East Cambs NWA (5)
Neighbourhood Watch Groups
 What does a Coordinator Do? 
  • Identifies vulnerable people within the Scheme.

Note that the elderly are particularly vulnerable to distraction burglaries (bogus callers), and should receive the relevant advice and encouragement to take precautions.

  • Encourages the members of the Scheme to look out for each other.

Keep an eye open for strangers in places they shouldn’t be. It goes without saying that before you can recognise a stranger, you must be able to recognise your neighbours – obvious; but in today’s society we do not always know those who live just a few doors away from us!

  • Generally fosters a community spirit within the Scheme.

The day to day communications and activities within the Scheme tend to encourage the development of a community spirit. However, sometimes a little more effort is required.

  • Communicates with the neighbours.

The mere existence of a coordinator can add additional assurance to many neighbours. It is a comfort to know that someone is there, close by ready and willing to help.

  •  Receives information from the local police and passes the  relevant information to members of the watch.

     Information is received by phone, e-mail and leaflets.

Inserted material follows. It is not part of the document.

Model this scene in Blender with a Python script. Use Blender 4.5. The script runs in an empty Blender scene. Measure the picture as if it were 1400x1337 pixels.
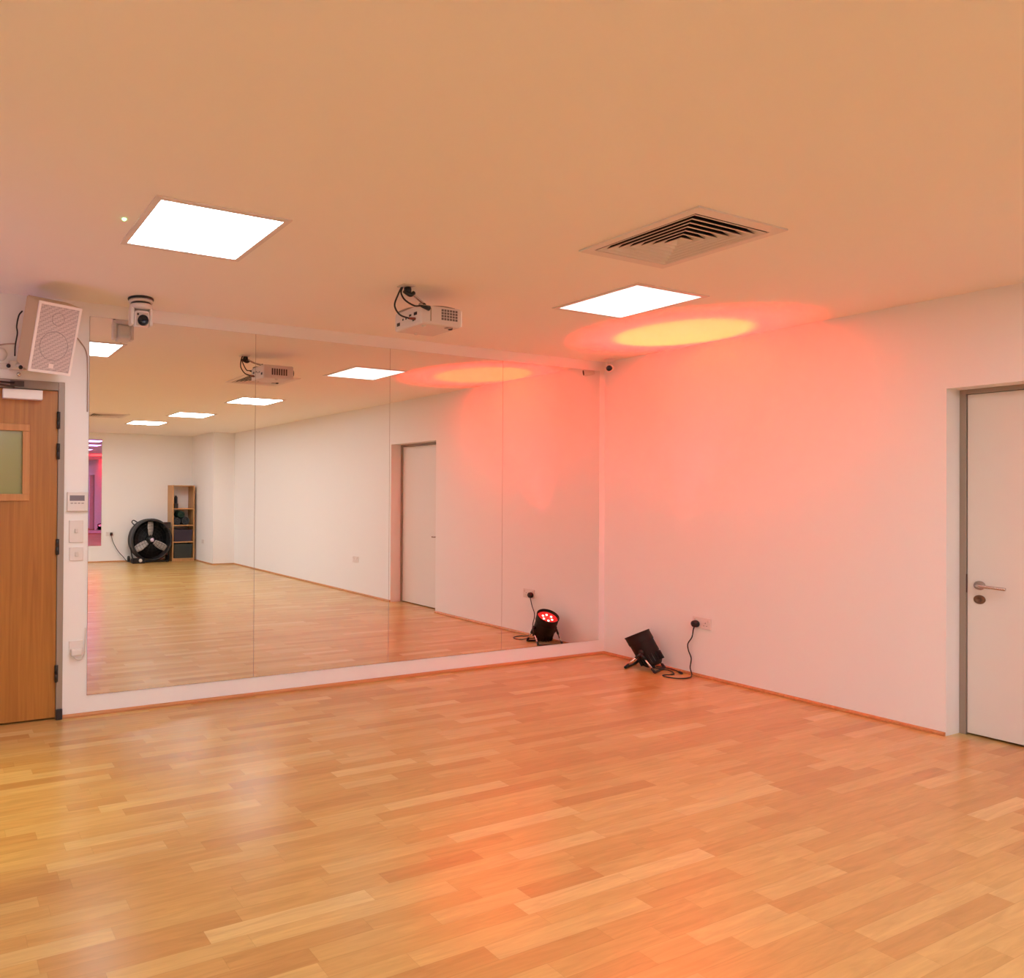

    This is a two way traffic, and information is also passed back to the

    local police  and  others.

  •  Borrows marking equipment from the local chairman and lends it   to the members.

      The set includes engraving equipment for post coding

      items within the home and garden.

  • Advises his/her neighbours that the Scheme is established and that he/she is their coordinator and can be contacted.

Neighbours are provided with window stickers to show that they are within an established scheme.

Note that some householders are reluctant to call the police for minor problems (e.g. a young person spraying graffiti) but they are willing to contact the coordinator. It is often the supposedly minor offences, or antisocial behaviour, that causes particular distress within a neighbourhood.

  • Obtains signs from the chairman of the local Neighbourhood Watch to fix in prominent locations.
     One, or possibly more, street sign(s) is fixed to an appropriate lamp-post (see picture below). These notices, together with window stickers are a good  start,  they are  even more effective than “beware of the dog” signs.
 
 

                                                              

                                                     A typical street sign that for many years
                                                 has been effective in helping to deter crime
 
  • Registers his/her Scheme with the local police.

     A surprisingly simple form – nothing like a tax return!

          

  •      Contacts his/her neighbours and agrees that a Scheme needs to be  established.

  This is easy - who would disagree

  •  Attends meetings with other coordinators and the police.

The primary meetings are held once a quarter. At these meetings Ely Sector police pass on information on recent crime trends and aspects of security that may need special attention.

Neighbourhood Watch members raise matters which are of concern to their neighbourhoods.

And thus as a result of these meetings the coordinators are advised of matters that need their attention and the local police are able to obtain information which assists them with neighbourhood policing.